Raw data
######

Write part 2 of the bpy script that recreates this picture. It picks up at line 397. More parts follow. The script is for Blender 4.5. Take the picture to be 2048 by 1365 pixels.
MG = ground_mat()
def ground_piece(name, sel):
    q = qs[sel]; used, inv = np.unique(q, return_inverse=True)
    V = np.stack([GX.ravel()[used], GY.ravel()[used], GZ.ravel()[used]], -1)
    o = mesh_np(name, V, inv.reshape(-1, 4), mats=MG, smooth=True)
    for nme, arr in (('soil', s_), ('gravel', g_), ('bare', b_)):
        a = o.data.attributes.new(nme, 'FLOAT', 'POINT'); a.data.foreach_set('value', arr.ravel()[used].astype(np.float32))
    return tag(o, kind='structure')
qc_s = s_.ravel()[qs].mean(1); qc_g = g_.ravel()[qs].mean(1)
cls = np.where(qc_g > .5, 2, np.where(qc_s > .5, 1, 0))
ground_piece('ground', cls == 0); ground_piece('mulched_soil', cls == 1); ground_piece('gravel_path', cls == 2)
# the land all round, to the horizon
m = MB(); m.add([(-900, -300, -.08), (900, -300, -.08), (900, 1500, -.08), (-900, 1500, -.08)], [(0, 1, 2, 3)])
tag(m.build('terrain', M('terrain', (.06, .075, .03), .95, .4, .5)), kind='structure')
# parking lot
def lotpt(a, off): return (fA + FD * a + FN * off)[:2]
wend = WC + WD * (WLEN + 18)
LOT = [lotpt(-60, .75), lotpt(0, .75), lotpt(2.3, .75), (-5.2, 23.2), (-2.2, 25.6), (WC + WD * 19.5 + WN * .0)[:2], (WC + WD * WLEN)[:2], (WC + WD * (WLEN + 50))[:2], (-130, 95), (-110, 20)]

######

Return the whole listing exactly, with every line included.

Final answer
Write part 2 of the bpy script that recreates this picture. It picks up at line 397. More parts follow. The script is for Blender 4.5. Take the picture to be 2048 by 1365 pixels.
MG = ground_mat()
def ground_piece(name, sel):
    q = qs[sel]; used, inv = np.unique(q, return_inverse=True)
    V = np.stack([GX.ravel()[used], GY.ravel()[used], GZ.ravel()[used]], -1)
    o = mesh_np(name, V, inv.reshape(-1, 4), mats=MG, smooth=True)
    for nme, arr in (('soil', s_), ('gravel', g_), ('bare', b_)):
        a = o.data.attributes.new(nme, 'FLOAT', 'POINT'); a.data.foreach_set('value', arr.ravel()[used].astype(np.float32))
    return tag(o, kind='structure')
qc_s = s_.ravel()[qs].mean(1); qc_g = g_.ravel()[qs].mean(1)
cls = np.where(qc_g > .5, 2, np.where(qc_s > .5, 1, 0))
ground_piece('ground', cls == 0); ground_piece('mulched_soil', cls == 1); ground_piece('gravel_path', cls == 2)
# the land all round, to the horizon
m = MB(); m.add([(-900, -300, -.08), (900, -300, -.08), (900, 1500, -.08), (-900, 1500, -.08)], [(0, 1, 2, 3)])
tag(m.build('terrain', M('terrain', (.06, .075, .03), .95, .4, .5)), kind='structure')
# parking lot
def lotpt(a, off): return (fA + FD * a + FN * off)[:2]
wend = WC + WD * (WLEN + 18)
LOT = [lotpt(-60, .75), lotpt(0, .75), lotpt(2.3, .75), (-5.2, 23.2), (-2.2, 25.6), (WC + WD * 19.5 + WN * .0)[:2], (WC + WD * WLEN)[:2], (WC + WD * (WLEN + 50))[:2], (-130, 95), (-110, 20)]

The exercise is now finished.